NATO MEETINGS, BALTIC FORUM HIGHLIGHT BALTIC COMMITMENT TO ALLIANCE.

Publication: Monitor Volume: 6 Issue: 105

The North Atlantic Council and the Euro-Atlantic Partnership Council held back-to-back meetings at the foreign affairs minister level on May 24-25 in Florence, Italy. The Baltic states’ quest for NATO membership figured prominently on the agenda of both events. The meetings reviewed the first annual reports on the implementation of the Membership Action Plans (MAPs) by Baltic and other aspiring countries. The evaluation was on the whole positive, focusing on the three Baltic states’ efforts to become not only “consumers” but also providers of security in the framework of NATO. As evidence of such progress, the conferees cited the successful participation of Estonian, Latvian and Lithuanian units in peacekeeping operations in the Balkans under NATO command.

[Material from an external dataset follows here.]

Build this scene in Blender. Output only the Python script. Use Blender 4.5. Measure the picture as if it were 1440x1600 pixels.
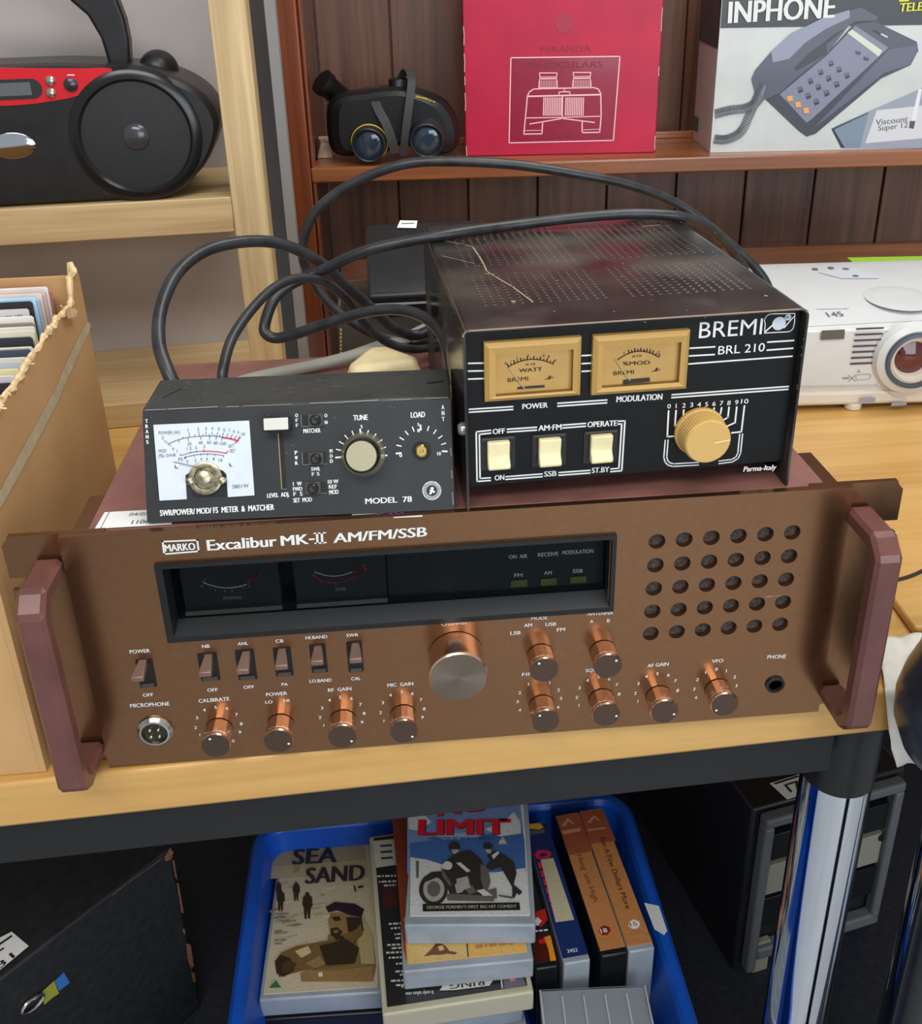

NATO ministers, furthermore, signaled approval of the commitment made at the May 19 conference in Vilnius by the three Baltic states and six Central and Southeast European countries to earn invitations to accession negotiations by 2002, the date of NATO’s next summit. Foreign Affairs Minister Algirdas Saudargas of Lithuania, as host of the May 19 conference, presented its decisions to the NATO ministers. U.S. Secretary of State Madeleine Albright, German Foreign Affairs Minister Joschka Fischer, British Foreign Secretary Robin Cook, and Hungary’s Foreign Affairs Minister Janos Martonyi–the latter on behalf of the newly admitted trio of Poland, the Czech Republic and Hungary–spoke up in support of the Vilnius decisions.

In what may be taken as a pointed reminder, the NATO ministers underscored the sine qua non of adequate defense spending by aspirant countries. Due to revenue shortfalls this year, Lithuania and Latvia have fallen behind schedule in their effort to raise defense spending to the NATO benchmark of 2 percent of the annual gross domestic product over the next two to three years. In Lithuania, moreover, the conservative government faces attacks on the defense budget from resurgent left-of-center parties which seem poised to win the parliamentary elections this coming autumn. Only Estonia, the Baltic leader on economic reforms, is at this point firmly on course to reach the 2 percent level by 2002.

Joint efforts by the Baltic states in upgrading their defense posture and achieving inter-Baltic military interoperability form a major part of their national MAPs. Those efforts receive substantial assistance from NATO countries in terms of planning, financing and technical assistance. The meetings in Florence confirmed the Baltic commitment to such teamwork, as did the May 26 joint session in Tartu of the Baltic Council of Ministers and the Baltic Assembly (intergovernmental and interparliamentary body, respectively, of the three Baltic states). The participants resolved to intensify efforts at joint procurement of military equipment, a relatively novel concept. They signed, moreover, a set of agreements on the exchange and protection of classified information–a prerequisite to the joint procurement. And they agreed to concentrate their resources on four existing trilateral programs–the joint peacekeeping battalion Baltbat, the common airspace control system Baltnet, the joint naval squadron Baltron and the common defense college Baltdefcol in Tartu–deferring further trilateral programs until those underway approach fruition.

Estonia’s Prime Minister Mart Laar, a trained historian, told the joint session in Tartu that the three Baltic states need to draw lessons from their failure to cooperate during the first independence period. Their cooperation during the 1920s and 1930s was only declarative, with the result that Moscow was able to intimidate and subjugate them individually, Laar pointed out. The occupying power always tried to nip Baltic cooperation in the bud and evidenced “panicky fear” when the cooperation became a reality ten years ago. From the historian’s perspective, Laar observed, Baltic cooperation is more developed and purposeful now than at any time in the past. Estonia, Latvia and Lithuania have learned the value of demonstrating that “pressure on one Baltic state will bring a response from all three…. The recent [Russian] propaganda attacks on Latvia produced Estonian and Lithuanian reactions which demonstrated our unity” (NATO communiques, May 25; BNS, LETA, Tallinn Radio, May 24-27).